Questions Create Direction

With Thanksgiving this week, the school year will accelerate rapidly to close the calendar year and first semester. Right now, thoughts are already turning to academic or instructional changes needed for the second semester. To help, the Stride Professional Development Center will give you some ideas about how questions shape direction. 

If we are honest, sometimes, we choose not to ask a question because risk appearing foolish. Other times, we avoid a question because we fear or do not want to hear the answer. Either motivation is flawed because it reveals a deliberate, intentional choice to remain uniformed. A modernized version of an ancient proverb on this topic says, “He who asks is a fool for five minutes, but he who does not ask is a fool forever.” To gain direction, we must ask questions.

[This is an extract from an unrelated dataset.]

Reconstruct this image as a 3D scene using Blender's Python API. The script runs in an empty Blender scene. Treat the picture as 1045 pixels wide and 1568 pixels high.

Let me share a personal example with the picture above. Back in 2016, I spent about 10 days in Montana with a friend and we were walking back to the truck (look in the center portion of the photo and you’ll see giant hay bales – that’s where we parked). It had been a long, hard day of slogging across some tough terrain. I needed to set my mental state due to fatigue and assumed it would be easy due to the flat prairie we covered. I assumed and I failed ask a question. The photo shows the work we still had to do – descend into this canyon, follow a stream, cross it, and then climb back uphill to reach the path leading us to the truck. Upon reaching this spot. I was spent. I felt deceived. Yet, I realized it was my fault. Simply, I failed to seek directions through questions.

If you are choosing not to ask questions, then you exist within the realm of assumptions. To be honest, assumptions rarely lead to the right answers that provide clear direction. Average people operate based upon assumptions and, as a result, they maintain the status quo. You see, questions have the power to enlighten both the one asking and the one receiving the question. Think about that! By simply stepping outside of your, personal comfort zone, you create an opportunity of learning for you AND others.

In closing, remember that reflection leads to questions and, together, they create direction.